人間六度「『モラハラはモテる』がテーマの話は楽しく書けた」現代社会とSFを融合させて描く手法とは?【インタビュー】
急性リンパ性白血病という難病との闘病を経て2021年に第9回ハヤカワSFコンテストと第28回電撃小説大賞と二つの新人賞を受賞しデビューした人間六度氏。このたび集英社から刊行された最新短篇集『推しはまだ生きているか』は、現代社会のトピックをSFという手法で軽やかに映し出す5篇を収録。本書はすべてにおいてテーマへのフラットな著者の眼差しが印象的で、優れたリーダビリティも含めユニークながらも親しみやすい物語ばかり。本記事では収録作と創作への姿勢について著者である人間六度氏に話を聞いた。

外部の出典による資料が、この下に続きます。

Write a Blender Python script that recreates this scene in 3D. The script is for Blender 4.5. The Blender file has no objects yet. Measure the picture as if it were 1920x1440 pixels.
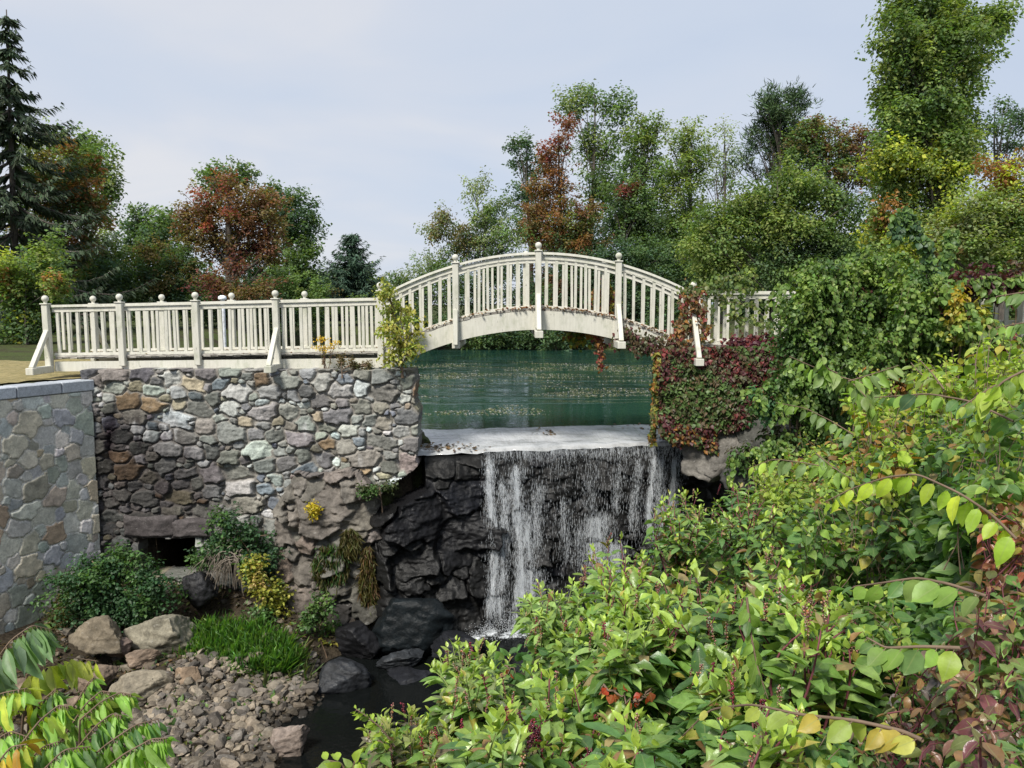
import bpy, bmesh, math, random
import numpy as np
from mathutils import Vector
R = math.radians
random.seed(7)
rng = np.random.default_rng(11)
scene = bpy.context.scene
COL = scene.collection

# ------------------------------------------------------------------ camera
F = 1440.0                       # focal length in pixels of the 1920 wide photograph
PITCH = R(5.95)
CZ = 6.2                         # eye height above the lower pool
cam_d = bpy.data.cameras.new('camera'); cam = bpy.data.objects.new('camera', cam_d); COL.objects.link(cam)
cam_d.sensor_width = 36; cam_d.lens = 27.0; cam_d.clip_start = 0.05; cam_d.clip_end = 2000
cam.location = (0, 0, CZ); cam.rotation_euler = (R(90) - PITCH, 0, 0)
scene.camera = cam

def ray(px, py):
    a = (px - 960) / F; b = (720 - py) / F
    return np.array([a, math.cos(PITCH) + b * math.sin(PITCH), -math.sin(PITCH) + b * math.cos(PITCH)])
def at(px, py, Y):               # the point at distance Y along the view axis seen at a pixel of the photograph
    r = ray(px, py); return np.array([0, 0, CZ]) + r * (Y / r[1])
def atz(px, py, z):
    r = ray(px, py); return np.array([0, 0, CZ]) + r * ((z - CZ) / r[2])
def unit(v):
    v = np.asarray(v, float); return v / np.maximum(np.linalg.norm(v, axis=-1, keepdims=True), 1e-9)

# ------------------------------------------------------------------ noise
def _hash(i, j, k, s):
    i, j, k = i.astype(np.uint32), j.astype(np.uint32), k.astype(np.uint32)
    with np.errstate(over='ignore'):
        n = (i * np.uint32(374761393) + j * np.uint32(668265263) + k * np.uint32(2147483647 - 1274126177 + 7) + np.uint32(s * 97531 + 13))
        n = (n ^ (n >> np.uint32(13))) * np.uint32(1274126177)
        n = n ^ (n >> np.uint32(16))
        n = n * np.uint32(2246822519); n = n ^ (n >> np.uint32(13))
    return (n & np.uint32(0xffffff)).astype(np.float64) / 0xffffff
def vnoise(p, s=0):
    p = np.asarray(p, float); f = np.floor(p); t = p - f; t = t * t * (3 - 2 * t)
    i, j, k = (f[..., n].astype(np.int64) for n in range(3))
    out = 0
    for a in (0, 1):
        for b in (0, 1):
            for c in (0, 1):
                w = (t[..., 0] if a else 1 - t[..., 0]) * (t[..., 1] if b else 1 - t[..., 1]) * (t[..., 2] if c else 1 - t[..., 2])
                out = out + w * _hash(i + a, j + b, k + c, s)
    return out * 2 - 1
def fbm(p, scale=1.0, oct=4, s=0, gain=.5):
    p = np.asarray(p, float) * scale; o = 0; a = 1; tot = 0
    for n in range(oct):
        o = o + a * vnoise(p, s + n); tot += a; a *= gain; p = p * 2.03 + 17.3
    return o / tot
def P3(x, y, z=0):
    x, y, z = np.broadcast_arrays(x, y, z); return np.stack([x, y, z], -1).astype(float)
def sstep(a, b, x):
    t = np.clip((x - a) / (b - a), 0, 1); return t * t * (3 - 2 * t)

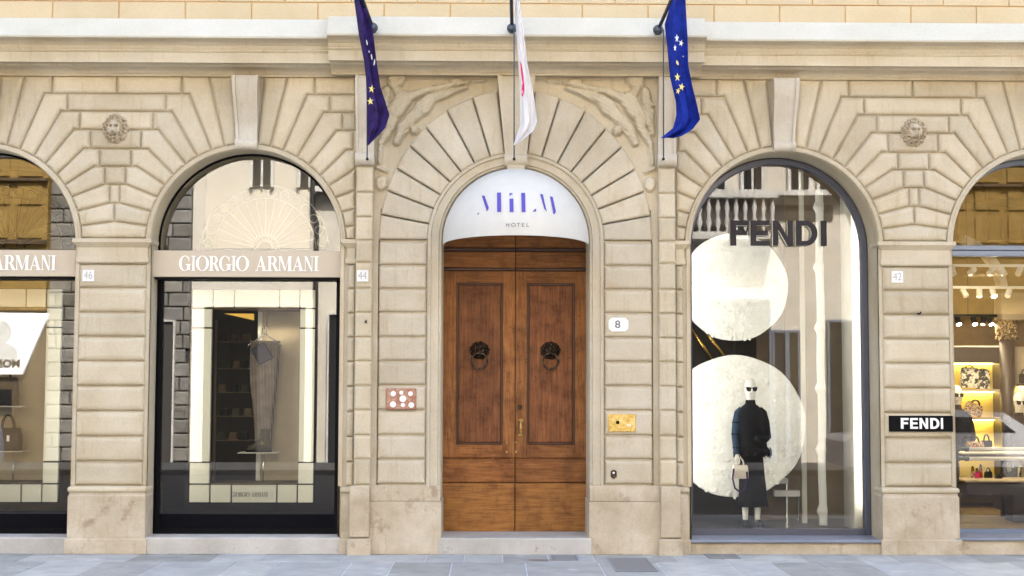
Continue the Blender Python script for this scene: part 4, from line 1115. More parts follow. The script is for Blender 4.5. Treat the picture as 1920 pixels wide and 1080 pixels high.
flag('bright blue flag with yellow stars on the right pole',
     [(1282, -60), (1260, 0), (1246, 46), (1251.6, 95), (1256, 144), (1267, 190), (1268, 215), (1262, 240), (1246, 253)], [(1292, -60), (1285, 0), (1289, 69), (1290, 121), (1297.6, 161), (1307.6, 201), (1312.5, 224), (1297.6, 243), (1272, 258), (1246, 259.5)], -60, 258.5,
     'flag_blue', -1.0, 2.4, (1234, 56), (1255, 8), 1244, 55,
     [(1269, 72, 4.2, 8.5, 0, 'star_white', S), (1277, 81, 4.8, 7, 20, 'star_white', S), (1265.5, 90, 3, 7, 0, 'star_white', S), (1270, 118, 2, 5, -20, 'star_yellow', 'm'),
      (1270, 145, 5.6, 8.5, 0, 'star_yellow', S), (1278, 163, 6.4, 8.0, 12, 'star_yellow', S), (1271, 171, 4.6, 6.5, 15, 'star_yellow', S), (1281, 106, 1.2, 1.2, 0, 'star_white', 'm')])

# ------------------------------------------------------------------ inside the left pair of windows
def room(x0, x1, y0, y1, z0, z1, wallm, floorm, ceilm, back=None):
    struct(MB().box(x0, x1, y1, y1 + 0.05, z0, z1), 'interior_wall', back or wallm)
    struct(MB().box(x0 - 0.05, x0, y0, y1, z0, z1), 'interior_wall', wallm)
    struct(MB().box(x1, x1 + 0.05, y0, y1, z0, z1), 'interior_wall', wallm)
    struct(MB().box(x0, x1, y0, y1, z0 - 0.05, z0), 'interior_floor', floorm)
    struct(MB().box(x0, x1, y0, y1, z1, z1 + 0.05), 'interior_ceiling', ceilm)
for ci, c in enumerate(ARCH[:2]):
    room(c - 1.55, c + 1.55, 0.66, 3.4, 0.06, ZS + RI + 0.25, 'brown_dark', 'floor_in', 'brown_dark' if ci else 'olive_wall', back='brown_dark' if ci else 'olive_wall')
    # tiled frame around the display opening
    y = 0.72
    t = empty('tiled_surround', (c, y, PZ(943, 461, y)), label=['cream tiled display surround behind the leftmost window glass', 'cream tiled display surround framing the hanging trousers'][ci], cat='tiled surround', group='cream tiled display surrounds')
    X = lambda v, py=700: PX(v, py, y) - XA + c
    Z = lambda v: PZ(v, 461, y)
    xs_t = [X(360, 560), X(397), X(437), X(522), X(560), X(592, 560)]; g = 0.009
    xo0, xo1, xi0, xi1 = xs_t[0], xs_t[5], xs_t[1], xs_t[4]
    def tile(x0, x1, z0, z1):
        MB().box(x0 + g, x1 - g, y, y + 0.05, z0 + g, z1 - g, bev=0.003).build('tile', 'tile_cream', t)
    for k in range(5): tile(xs_t[k], xs_t[k+1], Z(578), Z(542))
    for k in range(5): tile(xs_t[k], xs_t[k+1], Z(943.5), Z(908))
    for (a, b_) in ((xo0, xi0), (xi1, xo1)):
        tile(a, b_, Z(615), Z(578)); tile(a, b_, Z(867), Z(615)); tile(a, b_, Z(908), Z(867))
    bk = MB(); bk.box(xo0, xo1, y + 0.05, y + 0.08, Z(578), Z(542)).box(xo0, xo1, y + 0.05, y + 0.08, Z(943.5), Z(908)).box(xo0, xi0, y + 0.05, y + 0.08, Z(908), Z(578)).box(xi1, xo1, y + 0.05, y + 0.08, Z(908), Z(578))
    bk.build('backing_frame', 'black_matt', t)
    ib = MB(); ib.box(xi0, xi1, y + 0.02, y + 0.5, Z(578) - 0.012, Z(578)).box(xi0, xi1, y + 0.02, y + 0.5, Z(908), Z(908) + 0.012)
    ib.build('inner_lining', 'brown_mid', t)
    # panels behind the opening
    t2 = empty('backdrop_screen', (c, y + 0.55, Z(908)), label=['pale panel behind the handbags in the leftmost window', 'beige panel hanging half across behind the trousers'][ci], cat='screen')
    if ci:
        MB().box(X(478), X(560), y + 0.50, y + 0.53, Z(912), Z(570), bev=0.004).build('panel', 'beige_panel', t2)
        MB().box(X(470), X(478), y + 0.46, y + 0.50, Z(912), Z(570)).build('edge_strip', 'cream_panel', t2)
    else:
        MB().box(X(360), X(560), y + 0.50, y + 0.53, Z(912), Z(578), bev=0.004).build('panel', 'beige_panel', t2)
    # sunburst ironwork behind the upper glass
    yf2 = 1.25; ccx = (PX(497, 463, yf2) if ci else PX(21, 463, yf2)); ccz = PZ(466, 461, yf2); m_i = 'iron_pale' if ci else 'iron'
    t3 = empty('fan_grille', (ccx, yf2, ccz), label=['dark iron sunburst grille behind the glass of the leftmost arch', 'pale sunburst grille before the beige blind in the arch above the trousers'][ci], cat='grille', group='sunburst grilles in the arches')
    R1, R2 = 0.17, 0.62
    for k in range(1, 16):
        a = math.pi * k / 16; MB().tube([(ccx + R1 * math.cos(a), yf2, ccz + R1 * math.sin(a)), (ccx + R2 * math.cos(a), yf2, ccz + R2 * math.sin(a))], 0.0085 if ci else 0.013, 6).build('ray', m_i, t3)
    b = MB()
    for k in range(14):
        a = math.pi * (k + 0.5) / 14; b.torus((ccx + 0.70 * math.cos(a), yf2, ccz + 0.70 * math.sin(a)), 0.052, 0.008, 'y', 14, 5)
    b.torus((ccx, yf2, ccz), R2, 0.009, 'y', 30, 6, a1=math.pi).torus((ccx, yf2, ccz), 0.78, 0.009, 'y', 30, 6, a1=math.pi)
    b.build('scroll_ring', m_i, t3, smooth=True)
    b = MB().torus((ccx, yf2, ccz), R1, 0.012, 'y', 24, 6, a1=math.pi).torus((ccx, yf2, ccz), 0.09, 0.012, 'y', 20, 6, a1=math.pi)
    for k in range(10):
        a = math.pi * (k + 0.5) / 10; b.torus((ccx + 0.13 * math.cos(a), yf2, ccz + 0.13 * math.sin(a)), 0.022, 0.006, 'y', 10, 5)
    b.build('hub', m_i, t3, smooth=True)
    if ci:
        x0, x1 = PX(386, 400, 1.5), PX(581, 400, 1.5)
        p = [(x0, PZ(465, 461, 1.5)), (x1, PZ(465, 461, 1.5)), (x1, PZ(330, 461, 1.5))] + [(x0 + (x1 - x0) * (0.5 + 0.5 * math.cos(a)), PZ(330, 461, 1.5) + 0.32 * math.sin(a)) for a in [math.pi * k / 12 for k in range(13)]][1:]
        bl_ = MB().prism(ccw(p), 1.53, 1.5).build('window_blind', 'blind', None, label='beige arched roller blind behind the sunburst grille above the trousers', cat='blind')
    else:
        x0, x1 = PX(0, 400, 1.5) - 0.8, PX(135, 400, 1.5)
        b = MB()
    struct(MB().box(c - 1.5, c + 1.5, 0.40, 2.0, PZ(500, 461, 0.6), PZ(500, 461, 0.6) + 0.05), 'interior_soffit', 'beige_panel')
c = XA
# trousers on a hanger, pouch, ankle boot on a glass shelf
Yt = 1.02
xt = lambda v: PX(v, 700, Yt); zt = lambda v: PZ(v, 461, Yt)
t = empty('trousers', (xt(494), Yt, zt(830)), label='striped taupe trousers hanging folded from the hanger in the second window', cat='trousers')
rings = []
for py, l, r_ in ((640, 470, 523), (655, 469, 523), (690, 468, 521), (720, 470, 518), (750, 474, 515), (780, 477, 512), (805, 479, 510), (826, 480, 508), (832, 480, 508)):
    rings.append(((xt(l) + xt(r_)) / 2, Yt, zt(py), (xt(r_) - xt(l)) / 2, 0.045))
MB().loft(rings, 28, pw=5).build('front_leg', 'linen', t, smooth=True)
MB().loft([(a + 0.02, b_ + 0.05, z, rx * 0.92, ry * 0.8) for a, b_, z, rx, ry in rings], 28, pw=5).build('rear_leg', 'linen', t, smooth=True)
MB().loft([(a, b_ + .01, z, rx * 1.03, ry * 1.4) for a, b_, z, rx, ry in ((rings[0][0], Yt, zt(646), rings[0][3], .05), (rings[0][0], Yt, zt(639), rings[0][3], .05))], 28, pw=5).build('waistband', 'linen', t, smooth=True)
for dxp in (-0.05, 0.03, 0.09): MB().tube([(rings[0][0] + dxp, Yt - 0.052, zt(645)), (rings[3][0] + dxp * .9, Yt - 0.05, zt(720)), (rings[-1][0] + dxp * .6, Yt - 0.047, zt(828))], 0.004, 5).build('crease', 'linen', t)
t = empty('clothes_hanger', (xt(495), Yt, zt(645)), label='thin silver wire hanger above the trousers', cat='hanger')
b = MB().tube([(xt(464), Yt - 0.03, zt(651)), (xt(466), Yt - .03, zt(647)), (xt(492), Yt, zt(630)), (xt(497), Yt, zt(626)), (xt(502), Yt, zt(630)), (xt(526), Yt - .03, zt(645)), (xt(528), Yt - .03, zt(649))], 0.0075, 8)
b.build('arms', 'chrome', t, smooth=True)
MB().torus((xt(494.5), Yt, zt(618)), 0.022, 0.005, 'y', 20, 6, a0=-2.2, a1=3.4).tube([(xt(494.5), Yt, zt(630)), (xt(494.5), Yt, zt(612))], 0.006, 6).build('hook', 'chrome', t, smooth=True)
MB().tube([(xt(498), Yt + .03, zt(578)), (xt(498), Yt + .03, zt(632))], 0.004, 6).build('wire', 'chrome', t)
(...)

――『推しはまだ生きているか』には五つのとてもユニークな短篇作品が収録されていますが、これらの作品を書かれるにあたって先にお題となるテーマが先にあったのですか? 人間六度さん(以下、人間六度):『小説すばる』(2022年4月号)で「千字一話」というショートショートをやりまして、その繋がりで(2022年11月号)「都市を読む」の特集で『サステナート314』を書きました。これはノリでパッと書いたところがありまして、当時はサステナビリティに関心があってそれをテーマに書いてみたいというのと、「百合」もやりたい、っていうのもあって(笑)。百合と循環のテーマは親和性が高いと感じていて自分なりにやってみようと思いました。『サステナート314』はストンって書けたんですけど、そのほかの短篇は都市SFからすこし広めにとって、実験社会をテーマに書き進めていった感じですね。 ――収録された作品は「推し」「婚活」「結果主義」など、現実のトピックが面白くSFとして落とし込まれていて、現代との地続きある物語だと感じました。六度さんはSF小説の着想をどこから得られているのでしょうか? 人間六度:発想法としてはめちゃくちゃ遠いもの同士をくっつけて、くっつけたことに対して整合性があって筋が通っていれば面白いものになるといった、フワっとしたメソッドみたいなものがあります。身近なテーマと遠いものを繋いでいくというのが、自分の中でやりたかったことだと思います。